イワレヒコ(神武)は熊野で戦い、吉野を経て宇陀に入り、血みどろの戦いを演じるのだが、吉野での記述は淡白である。いったい  古代吉野とはどのような地であったのだろう。一つ手掛かりになるのは、川上村井光(いかり)という地名であり、丹生(にふ)という地名である。イヒカは井氷鹿とも書くが、光る井戸から現れ出たことからして、水銀を採取していた縄文土着民という説がある。イシオシワクもなんらかの鉱物採取に関わる人という説が有力である。さて、丹生の「丹」は朱砂鉱、つまり水銀であったことはほぼ間違いがない。吉野川ぞいに丹生という地名が散在するが、大きく見て、長野県の諏訪湖から始まり紀伊半島の中部から四国,吉野川を通り、九州の八代まで続いているという中央構造線上に沿って、丹生という地名が存在するのである。

ところで古代より、水銀にはいろいろな用途があった。たとえば朱塗りの社殿や古墳内部の彩色をはじめに、伊勢白粉と呼ばれたおしろいの原料、また信じられない話しだが、持統天皇や秦の始皇帝は、不老長寿の秘薬として水銀を口にしたという。当然のことながら、水銀の毒性は、現在の水俣病とよく似た症例として様々な史書に見うけられる。産出地は中央構造線上の丹生、または「イカリ」と呼ばれた地域に集中し、イワレヒコが征圧した宇陀、菟田野も主要な水銀産出の地であった。ちなみに、川上村井光は明治34年まで、碇(いかり)という字を充てていたことを加えておこう。

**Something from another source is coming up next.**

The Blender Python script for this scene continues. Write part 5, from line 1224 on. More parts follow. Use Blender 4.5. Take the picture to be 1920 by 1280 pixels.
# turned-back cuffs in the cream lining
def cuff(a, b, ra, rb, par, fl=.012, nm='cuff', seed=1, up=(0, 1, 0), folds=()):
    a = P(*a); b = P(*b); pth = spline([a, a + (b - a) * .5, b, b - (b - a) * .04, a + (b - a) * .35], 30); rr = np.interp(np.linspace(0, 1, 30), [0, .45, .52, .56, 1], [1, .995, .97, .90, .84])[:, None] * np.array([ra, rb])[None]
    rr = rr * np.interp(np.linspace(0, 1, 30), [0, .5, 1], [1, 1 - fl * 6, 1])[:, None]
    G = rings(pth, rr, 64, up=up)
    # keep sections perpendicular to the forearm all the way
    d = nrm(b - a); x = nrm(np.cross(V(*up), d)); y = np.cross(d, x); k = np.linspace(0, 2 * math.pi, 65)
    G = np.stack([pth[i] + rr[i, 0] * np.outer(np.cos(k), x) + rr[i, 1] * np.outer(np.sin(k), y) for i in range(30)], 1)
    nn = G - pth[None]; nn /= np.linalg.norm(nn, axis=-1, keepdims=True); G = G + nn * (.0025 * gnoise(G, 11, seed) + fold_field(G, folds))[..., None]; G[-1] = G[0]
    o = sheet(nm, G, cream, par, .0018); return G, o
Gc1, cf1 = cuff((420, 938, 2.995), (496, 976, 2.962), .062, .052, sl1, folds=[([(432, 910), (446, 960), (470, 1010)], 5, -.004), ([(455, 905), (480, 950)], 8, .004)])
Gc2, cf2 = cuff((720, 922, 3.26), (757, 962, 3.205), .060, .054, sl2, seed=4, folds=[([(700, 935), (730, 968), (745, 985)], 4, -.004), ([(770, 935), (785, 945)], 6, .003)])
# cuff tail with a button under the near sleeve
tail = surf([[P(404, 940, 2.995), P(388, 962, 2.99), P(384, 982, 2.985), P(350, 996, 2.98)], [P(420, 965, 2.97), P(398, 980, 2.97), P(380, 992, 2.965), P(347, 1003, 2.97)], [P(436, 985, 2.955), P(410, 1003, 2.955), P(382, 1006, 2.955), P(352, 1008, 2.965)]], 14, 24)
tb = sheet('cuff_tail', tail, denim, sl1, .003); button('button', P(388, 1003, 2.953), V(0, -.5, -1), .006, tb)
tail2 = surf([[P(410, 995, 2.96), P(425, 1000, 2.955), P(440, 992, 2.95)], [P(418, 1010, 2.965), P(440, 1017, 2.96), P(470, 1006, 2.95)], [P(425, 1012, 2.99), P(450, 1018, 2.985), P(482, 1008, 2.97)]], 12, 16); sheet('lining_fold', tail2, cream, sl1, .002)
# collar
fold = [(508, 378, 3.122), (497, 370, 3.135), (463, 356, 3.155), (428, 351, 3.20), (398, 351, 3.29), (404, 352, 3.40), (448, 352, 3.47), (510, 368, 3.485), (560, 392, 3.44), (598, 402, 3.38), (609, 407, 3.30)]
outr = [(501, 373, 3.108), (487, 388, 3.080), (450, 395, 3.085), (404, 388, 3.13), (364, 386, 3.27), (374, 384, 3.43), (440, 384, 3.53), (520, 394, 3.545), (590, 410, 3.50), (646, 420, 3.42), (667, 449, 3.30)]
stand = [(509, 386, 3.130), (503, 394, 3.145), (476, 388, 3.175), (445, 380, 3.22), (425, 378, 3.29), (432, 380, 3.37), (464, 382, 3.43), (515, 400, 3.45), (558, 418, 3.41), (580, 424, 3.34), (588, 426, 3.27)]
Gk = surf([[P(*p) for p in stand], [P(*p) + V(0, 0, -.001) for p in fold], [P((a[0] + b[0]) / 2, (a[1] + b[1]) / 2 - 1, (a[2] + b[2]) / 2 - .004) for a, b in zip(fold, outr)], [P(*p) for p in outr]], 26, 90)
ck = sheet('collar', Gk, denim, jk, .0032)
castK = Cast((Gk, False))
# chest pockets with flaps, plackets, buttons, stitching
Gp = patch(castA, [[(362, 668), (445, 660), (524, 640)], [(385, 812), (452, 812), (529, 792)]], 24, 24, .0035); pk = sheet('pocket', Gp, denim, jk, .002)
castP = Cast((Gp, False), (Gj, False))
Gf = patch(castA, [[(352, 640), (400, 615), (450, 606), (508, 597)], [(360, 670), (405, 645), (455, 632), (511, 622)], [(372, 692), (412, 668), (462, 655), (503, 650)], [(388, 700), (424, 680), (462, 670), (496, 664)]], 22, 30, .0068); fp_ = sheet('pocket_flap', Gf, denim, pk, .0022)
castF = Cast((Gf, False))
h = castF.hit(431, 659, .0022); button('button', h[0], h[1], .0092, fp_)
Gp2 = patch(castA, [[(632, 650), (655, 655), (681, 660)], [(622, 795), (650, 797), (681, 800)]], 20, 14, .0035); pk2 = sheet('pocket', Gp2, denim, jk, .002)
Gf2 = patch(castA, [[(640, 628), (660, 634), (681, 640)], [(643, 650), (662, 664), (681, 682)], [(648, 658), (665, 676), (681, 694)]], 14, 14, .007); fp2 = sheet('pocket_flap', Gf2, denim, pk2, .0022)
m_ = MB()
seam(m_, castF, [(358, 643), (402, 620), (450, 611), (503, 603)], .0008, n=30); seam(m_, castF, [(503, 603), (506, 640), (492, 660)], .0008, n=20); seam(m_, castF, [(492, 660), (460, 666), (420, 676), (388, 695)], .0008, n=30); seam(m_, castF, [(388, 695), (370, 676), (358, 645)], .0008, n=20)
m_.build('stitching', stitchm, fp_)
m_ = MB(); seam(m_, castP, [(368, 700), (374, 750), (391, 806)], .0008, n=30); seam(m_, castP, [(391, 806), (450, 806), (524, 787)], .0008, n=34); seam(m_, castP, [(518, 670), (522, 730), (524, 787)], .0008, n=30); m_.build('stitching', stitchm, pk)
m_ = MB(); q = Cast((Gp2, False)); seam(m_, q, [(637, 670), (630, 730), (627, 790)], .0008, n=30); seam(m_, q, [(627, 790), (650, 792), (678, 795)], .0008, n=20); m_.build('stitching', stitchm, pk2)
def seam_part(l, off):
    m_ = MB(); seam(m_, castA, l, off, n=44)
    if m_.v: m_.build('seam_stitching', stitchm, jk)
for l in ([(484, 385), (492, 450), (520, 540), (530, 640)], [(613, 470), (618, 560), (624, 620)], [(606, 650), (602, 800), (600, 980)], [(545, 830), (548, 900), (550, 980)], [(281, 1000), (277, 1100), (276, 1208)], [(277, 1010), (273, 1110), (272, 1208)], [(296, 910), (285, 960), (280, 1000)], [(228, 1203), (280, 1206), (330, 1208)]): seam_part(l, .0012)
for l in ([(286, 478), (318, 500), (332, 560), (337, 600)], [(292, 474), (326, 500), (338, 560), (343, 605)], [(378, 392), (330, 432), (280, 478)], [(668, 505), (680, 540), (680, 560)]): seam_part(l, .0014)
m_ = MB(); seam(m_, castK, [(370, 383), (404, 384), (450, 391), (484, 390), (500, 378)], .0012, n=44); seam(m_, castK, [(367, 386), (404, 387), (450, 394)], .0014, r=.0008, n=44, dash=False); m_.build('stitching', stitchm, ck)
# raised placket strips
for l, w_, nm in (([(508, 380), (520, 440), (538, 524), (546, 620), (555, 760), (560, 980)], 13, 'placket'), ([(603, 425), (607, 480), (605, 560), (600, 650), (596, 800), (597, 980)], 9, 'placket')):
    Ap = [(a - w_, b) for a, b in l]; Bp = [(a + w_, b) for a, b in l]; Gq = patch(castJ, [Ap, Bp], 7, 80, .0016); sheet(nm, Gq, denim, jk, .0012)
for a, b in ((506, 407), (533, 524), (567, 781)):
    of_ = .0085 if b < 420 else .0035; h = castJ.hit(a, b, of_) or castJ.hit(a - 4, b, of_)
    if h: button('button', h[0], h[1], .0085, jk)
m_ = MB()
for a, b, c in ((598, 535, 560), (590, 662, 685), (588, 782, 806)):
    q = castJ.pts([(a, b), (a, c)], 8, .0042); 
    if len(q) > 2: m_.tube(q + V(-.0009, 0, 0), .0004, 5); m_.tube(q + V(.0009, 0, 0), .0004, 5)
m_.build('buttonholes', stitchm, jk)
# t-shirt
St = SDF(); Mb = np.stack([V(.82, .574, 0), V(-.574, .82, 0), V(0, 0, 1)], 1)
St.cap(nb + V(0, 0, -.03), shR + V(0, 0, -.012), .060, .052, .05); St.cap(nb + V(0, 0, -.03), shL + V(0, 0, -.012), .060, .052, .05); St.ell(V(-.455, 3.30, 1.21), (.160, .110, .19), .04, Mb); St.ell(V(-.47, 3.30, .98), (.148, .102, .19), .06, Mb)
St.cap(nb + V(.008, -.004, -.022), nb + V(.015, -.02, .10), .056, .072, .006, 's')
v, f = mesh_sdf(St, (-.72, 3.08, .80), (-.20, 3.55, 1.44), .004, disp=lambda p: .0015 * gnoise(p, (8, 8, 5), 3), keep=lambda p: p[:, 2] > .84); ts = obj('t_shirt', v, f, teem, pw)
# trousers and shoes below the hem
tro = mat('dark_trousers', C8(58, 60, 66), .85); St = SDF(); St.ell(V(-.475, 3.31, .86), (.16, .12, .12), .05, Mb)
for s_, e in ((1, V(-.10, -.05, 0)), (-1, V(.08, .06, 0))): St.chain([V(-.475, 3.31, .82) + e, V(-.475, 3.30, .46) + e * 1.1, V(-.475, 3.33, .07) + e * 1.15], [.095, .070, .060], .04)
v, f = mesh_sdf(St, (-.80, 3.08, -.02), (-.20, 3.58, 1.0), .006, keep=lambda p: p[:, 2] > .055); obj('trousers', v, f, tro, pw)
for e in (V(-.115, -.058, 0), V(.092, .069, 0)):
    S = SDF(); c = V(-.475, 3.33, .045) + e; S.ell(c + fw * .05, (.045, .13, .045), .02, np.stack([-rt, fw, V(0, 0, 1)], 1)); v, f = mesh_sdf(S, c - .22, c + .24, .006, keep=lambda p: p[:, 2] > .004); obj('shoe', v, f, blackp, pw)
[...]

吉野生尾人の謎はつきないが、最初に書いたように、古事記と日本書紀では、3人の登場の順序がずいぶん違っている。日本書紀では吉野川の上流より西に下ってイヒカ、イシオシワク、ニエモツの順に出会うのであるが、それが古事記ではニエモツ、イヒカ、イシオシワクの順に登場する。ニエモツは五條市阿田の鵜飼部、阿多隼人と呼ばれた人の末裔でありであり、イシオシワクはさらに上流の吉野町国巣の出自というのだから、日本書紀とは反対に吉野川をさかのぼり、東吉野村から宇陀の地に抜け出たことになる。とすれば、イワレヒコは新宮から十津川に沿って、吉野川(紀ノ川)中流域の阿田の川辺に行き着いたと考えるほうが自然である。大台ヶ原の牛石ヶ原に4.6トンもある神武天皇像が東征のシンボルとして熊野灘を見下ろしているが、神武東征のルートは北山、大台ルートではなく、じつは十津川,高野ルートではなかったか。この矛盾の辻褄を合わせるために、後に書かれた日本書紀の編纂者らは、ずいぶん苦労したことであろう。というより、古事記の編纂者たちにもよく分からなかったというのが本当のところではなかったろうか。

  1300年前に古事記が編纂された時代、それより700年も昔の縄文生尾(せいび)人の記憶が薄れつつあったとしても無理はない。